Mielec został wybrany jako miejsce V Zjazdu Agrolotników, ponieważ ciągle może szczycić się żywymi tradycjami lotniczymi. To w Mielcu produkowany był An-2, najbardziej popularny samolot wykorzystywany do celów rolniczych.
Spotkanie główne agrolotników prowadzone przez Marię Orłowską i Lesława Karsta miało miejsce w sobotnie popołudnie, w sali widowiskowej SCK w Mielcu.
- Czuję radość, ponieważ już piaty raz jestem na spotkaniu agrolotników. Jako pierwszy w Polsce latałem na samolotach z ruchomymi skrzydłami (SU-20), później byłem przeszkolony na SU-22. W 1981 roku katapultowałem się ze spadającego samolotu. Udało mi się i latam do dziś samolotami Cesna i na innych samolotach turystycznych, z biznesmenami – opowiada uczestnik zjazdu Bogdan Likus – pułkownik rezerwy, pilot. - 10 lat latałem w Iranie na samolotach An-2, wykonując opryski.

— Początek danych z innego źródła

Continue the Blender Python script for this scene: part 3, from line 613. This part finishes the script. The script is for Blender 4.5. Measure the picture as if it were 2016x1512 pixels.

W pół roku nauczyłem się czytać i pisać bez słownika, po pięciu latach rozmawiałem, a po dziesięciu latach mówiłem już w języku perskim tak dobrze, że wzięli mnie za amerykańskiego szpiega – dodaje z uśmiechem.
Okazji do tego, by świętować właśnie w Mielcu, jest wiele. W 2017 roku przypada 50. rocznica rozpoczęcia zagranicznych usług agrolotniczych, które realizowały samoloty i załogi WSK Mielec w Egipcie i Sudanie, a w tym roku przypada również 80 – lecie Centralnego Okręgu Przemysłowego. W ramach usług agrolotniczych od 1967 roku rozpoczął się wieloletni udział polskich załóg na polskich samolotach w 22 krajach na świecie, z czego najdłużej, bo 42 lata bez przerwy, realizowane były kontrakty w Sudanie. Rok 2017 to również 70. rocznica oblotu prototypu An-2, którego mieleckie zakłady w wersji rolniczej wyprodukowały 7880 sztuk. Natomiast Zakład Usług Agrolotniczych obchodzi w tym roku 45. rocznicę powstania.